Procter & Gamble Co
and Colgate-Palmolive Co posted better-than-expected quarterly earnings on Thursday as the companies hiked prices and cut costs to help offset weaker demand in the recession.

Both companies, which are rolling out new products to entice thrifty consumers back to stores, forecast sales growth for the year, excluding the impact of currency fluctuations, acquisitions and divestitures.

Shares of P&G were up 1.4 percent in premarket trading, while Colgate rose 1.6 percent.

P&G, known for products such as Gillette razors and Tide laundry detergent, posted a 4 percent drop in quarterly profit as consumers traded down to less-expensive items in the challenging economy.

The company has been highlighting products at a variety of prices to keep cost-conscious consumers interested in its brands. For example, shoppers looking for lower-priced laundry detergent can buy Era, which costs about 35 percent less than regular Tide. Those willing to pay for added features spend 60 percent more than they would pay for regular Tide to buy Tide Total Care, which reduces fading.

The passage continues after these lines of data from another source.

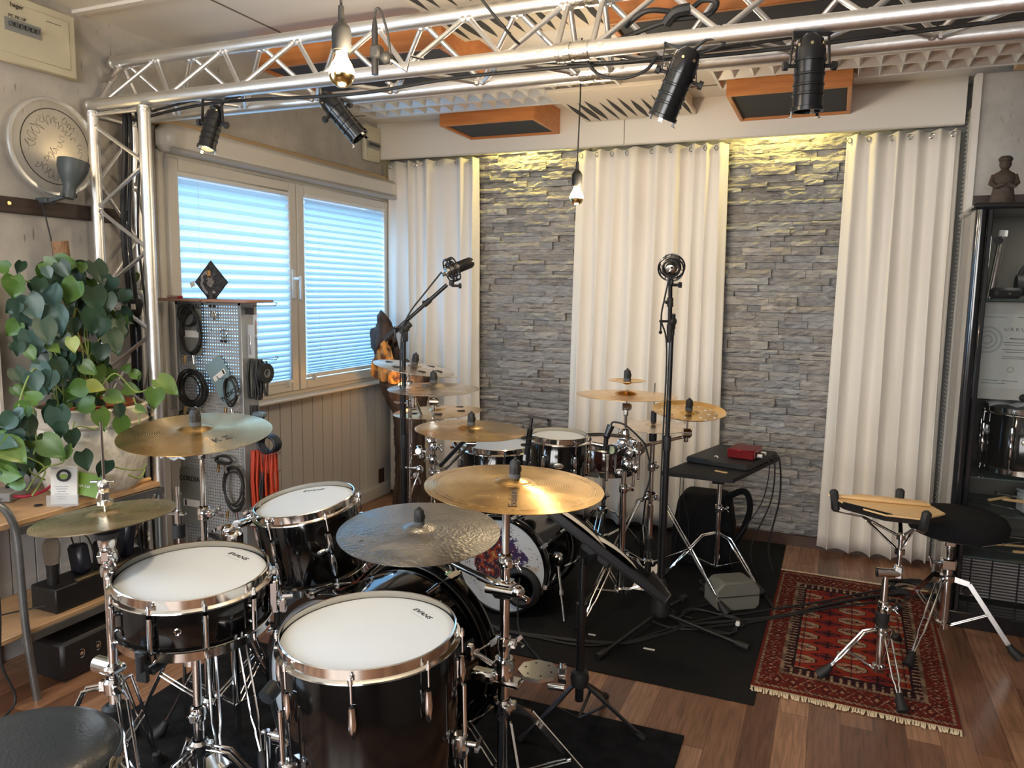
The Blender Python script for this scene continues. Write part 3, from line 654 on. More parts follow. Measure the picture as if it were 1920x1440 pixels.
spotlight('black can spotlight hanging straight down at the right of the beam', aty(1517, 138, 2.21), (.0, .05, -1), .19, .039, 2.075 - aty(1517, 138, 2.21).z - .019, (.93, .36, 0))

# ------------------------------------------------------------------ pendant bulbs
def pendant(label, c, R, power, top, tipdir=0):
    c = Vector(c); t = thing('pendant_bulb', label, 'pendant lamp', c, 'bare filament bulbs on black cords')
    gl = bpy.data.materials.get('frosted_glow')
    GLOW = mat('glowing_glass', (1, .85, .5), .2, emit=((1.0, .70, .27), 30)); GS = mat('gold_mirror_cap', (.55, .40, .18), .12, 1.0)
    M = Matrix.Translation(c)
    m = MB(c); m.lathe([(R * .99, -R * .05), (R, R * .12), (R * .94, R * .42), (R * .76, R * .80), (R * .55, R * 1.15), (R * .44, R * 1.45), (R * .42, R * 1.75)], 32, M); m.build('bulb_glass', GLOW, t)
    m = MB(c); m.lathe([(0, -R * 1.0), (R * .4, -R * .92), (R * .75, -R * .68), (R * .94, -R * .34), (R * .99, -R * .05)], 32, M); m.build('mirror_cap', GS, t)
    m = MB(c); m.lathe([(R * .58, R * 1.62), (R * .60, R * 1.66), (R * .60, R * 1.75), (R * .74, R * 1.78), (R * .76, R * 3.3), (R * .62, R * 3.6), (R * .26, R * 4.0), (R * .22, R * 5.1), (R * .08, R * 5.15), (0, R * 5.15)], 28, M); m.build('lamp_holder', mat('black_silicone', (.012, .012, .012), .45), t)
    p = c + Vector((0, 0, R * 5.1)); m = MB(c); m.tube([p, p.lerp(Vector(top), .5) + Vector((.002, 0, 0)), top], .0032, 8); m.build('cord', RUBBER, t)
    light('bulb_light', 'POINT', tuple(c - Vector((0, 0, R * 2.2))), None, power * .35, (1, .80, .54), .03)
    light('bulb_light', 'POINT', tuple(c + Vector((R * 2.4, -R * .6, R * .6))), None, power * .65, (1, .80, .54), .03)
b1 = atd(641, 140, 1.79); pendant('near glowing bulb on a black cord, left of the top centre', b1, .030, 26, (b1.x, b1.y, CEIL))
b2 = atz(1081, 372, 1.80); pendant('farther glowing bulb hanging before the middle curtain', b2, .030, 15, (b2.x + .01, b2.y - .01, CEIL))

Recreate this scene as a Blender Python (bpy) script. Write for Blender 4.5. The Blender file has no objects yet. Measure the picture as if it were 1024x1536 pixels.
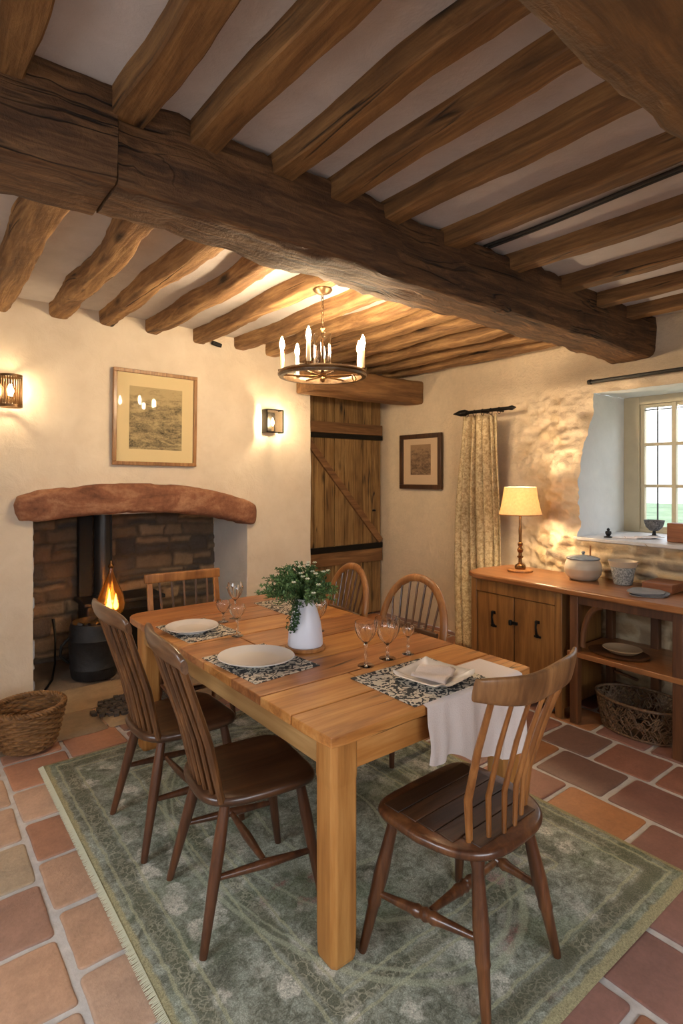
import bpy, math, random
from math import sin, cos, pi, radians as R
from mathutils import Vector, Matrix, noise
random.seed(7)
C = bpy.context.scene.collection
sc = bpy.context.scene
CH = 1.6           # camera height

# ---------------------------------------------------------------- mesh builder
class MB:
    def __init__(s): s.v=[]; s.f=[]; s.c=[]
    def box(s, c, d, rz=0, rx=0, ry=0):
        M = Matrix.Translation(c) @ Matrix.Rotation(rz,4,'Z') @ Matrix.Rotation(ry,4,'Y') @ Matrix.Rotation(rx,4,'X')
        b=len(s.v); x,y,z=[k/2 for k in d]
        for p in ((-x,-y,-z),(x,-y,-z),(x,y,-z),(-x,y,-z),(-x,-y,z),(x,-y,z),(x,y,z),(-x,y,z)): s.v.append(tuple(M@Vector(p)))
        for q in ((0,3,2,1),(4,5,6,7),(0,1,5,4),(1,2,6,5),(2,3,7,6),(3,0,4,7)): s.f.append(tuple(b+i for i in q))
        return s
    def bb(s, x0,x1,y0,y1,z0,z1): return s.box(((x0+x1)/2,(y0+y1)/2,(z0+z1)/2),(abs(x1-x0),abs(y1-y0),abs(z1-z0)))
    def tube(s, pts, rad, n=10, cap=True, closed=False, flat=1.0, side=None):
        pts=[Vector(p) for p in pts]; m=len(pts)
        if not hasattr(rad,'__len__'): rad=[rad]*m
        b=len(s.v); U=None
        for i,p in enumerate(pts):
            if closed: T=pts[(i+1)%m]-pts[i-1]
            else: T=pts[min(i+1,m-1)]-pts[max(i-1,0)]
            T.normalize()
            if U is None:
                a=Vector(side) if side else (Vector((0,0,1)) if abs(T.z)<.9 else Vector((0,1,0)))
                U=(a-T*a.dot(T)).normalized()
            else: U=(U-T*U.dot(T)).normalized()
            V=T.cross(U)
            for k in range(n):
                a=2*pi*k/n
                s.v.append(tuple(p+rad[i]*(U*cos(a)*flat+V*sin(a))))
        for i in range(m if closed else m-1):
            j=(i+1)%m
            for k in range(n):
                l=(k+1)%n
                s.f.append((b+i*n+k,b+i*n+l,b+j*n+l,b+j*n+k))
        if cap and not closed:
            s.f.append(tuple(b+k for k in range(n))[::-1]); s.f.append(tuple(b+(m-1)*n+k for k in range(n)))
        return s
    def lathe(s, prof, n=32, c=(0,0,0), sx=1, sy=1, closed=False):
        b=len(s.v); m=len(prof)
        for r,z in prof:
            for k in range(n):
                a=2*pi*k/n; s.v.append((c[0]+r*cos(a)*sx,c[1]+r*sin(a)*sy,c[2]+z))
        for i in range(m if closed else m-1):
            j=(i+1)%m
            for k in range(n):
                l=(k+1)%n; s.f.append((b+i*n+k,b+i*n+l,b+j*n+l,b+j*n+k))
        if not closed:
            if prof[0][0]>1e-6: s.f.append(tuple(b+k for k in range(n))[::-1])
            if prof[-1][0]>1e-6: s.f.append(tuple(b+(m-1)*n+k for k in range(n)))
        return s
    def prism(s, out, z0, z1):            # outline in xy
        b=len(s.v); n=len(out)
        for z in (z0,z1):
            for p in out: s.v.append((p[0],p[1],z))
        s.f.append(tuple(range(b,b+n))[::-1]); s.f.append(tuple(range(b+n,b+2*n)))
        for i in range(n):
            j=(i+1)%n; s.f.append((b+i,b+j,b+n+j,b+n+i))
        return s
    def grid(s, P, nu, nv, col=None, flip=False):   # P(i,j)->point
        b=len(s.v)
        for i in range(nu+1):
            for j in range(nv+1):
                s.v.append(tuple(P(i,j)))
                if col: s.c.append(col(i,j))
        for i in range(nu):
            for j in range(nv):
                q=(b+i*(nv+1)+j,b+(i+1)*(nv+1)+j,b+(i+1)*(nv+1)+j+1,b+i*(nv+1)+j+1)
                s.f.append(q[::-1] if flip else q)
        return s
    def build(s, name, mat, parent=None, smooth=True, bevel=0, loc=None, auto=35):
        me=bpy.data.meshes.new(name); me.from_pydata(s.v,[],s.f); me.update()
        if s.c and len(s.c)==len(s.v):
            at=me.color_attributes.new('Col','FLOAT_COLOR','POINT')
            for i,c in enumerate(s.c): at.data[i].color=(c[0],c[1],c[2],1)
        me.materials.append(mat)
        o=bpy.data.objects.new(name,me); C.objects.link(o)
        if smooth:
            me.polygons.foreach_set('use_smooth',[True]*len(me.polygons))
            if auto:
                me.set_sharp_from_angle(angle=R(auto))
        if bevel:
            m=o.modifiers.new('bevel','BEVEL'); m.width=bevel; m.segments=2; m.limit_method='ANGLE'; m.angle_limit=R(40)
            m.harden_normals=False
        if parent: o.parent=parent
        if loc: o.location=loc
        return o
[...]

P&G said it expected earnings to be in line with Wall Street's expectations this year even though sales growth could be weaker than its previous forecast.

We believe P&G is well-equipped to weather the sluggish economic environment, with the impact of moderating commodity costs expected to lead to improving margins in coming quarters, while valuation remains compelling, Oppenheimer analyst Joseph Altobello said in a note to clients. He rates the shares outperform.

P&G earnings fell to $2.61 billion, or 84 cents per share, in the third quarter ended on March 31 from $2.71 billion, or 82 cents per share, a year earlier, when there were more shares outstanding.

Analysts polled by Reuters Estimates had expected a profit of 80 cents a share.

Sales fell 8 percent to $18.42 billion, below the $18.88 billion analysts had forecast. Volume declined 5 percent as retailers stocked fewer items, but organic sales rose 1 percent.

P&G said it was comfortable with the analysts' consensus earnings-per-share estimate of $4.22 a share for the year, with a range of $4.20 to $4.25.

It forecast organic sales -- which exclude the impact of acquisitions, divestitures and foreign exchange -- to grow 2 percent to 3 percent in the fiscal year ending in June. Earlier this year, P&G called for organic sales to rise 2 percent to 5 percent.

P&G expects net sales for the year to fall 2 percent to 4 percent, pressured by unfavorable foreign exchange.

Colgate, known for its namesake toothpaste, reported first-quarter profit of $507.9 million, or 97 cents per share, up from $466.5 million, or 86 cents per share, a year earlier. The results were a penny higher than analysts had expected.

Sales fell 5.5 percent to $3.50 billion, while analysts had forecast $3.57 billion. Unit volume fell 0.5 percent.

Both organic sales and global pricing increased 8 percent.

Colgate Chief Executive Ian Cook said the benefits of easing commodity and oil prices had begun to flow through, and coupled with higher pricing and expense-cutting, should offset the expected hit by the stronger U.S. dollar on raw and packaging material costs.

Gross profit margin should be up at least at the high end of Colgate's targeted range of 75 to 125 basis points for the year, he said, and he is comfortable with external profit expectations for both the second quarter and the year.

Analysts expect Colgate to earn $4.22 a share this year.

Shares of P&G rose to $51.15 in trading before the market opened after closing at $50.42 on Wednesday. Through Wednesday, the stock had fallen 18.4 percent this year.

Colgate stock, which had been down 12.9 percent year to date, climbed to $60.67 from $59.71 on Thursday morning.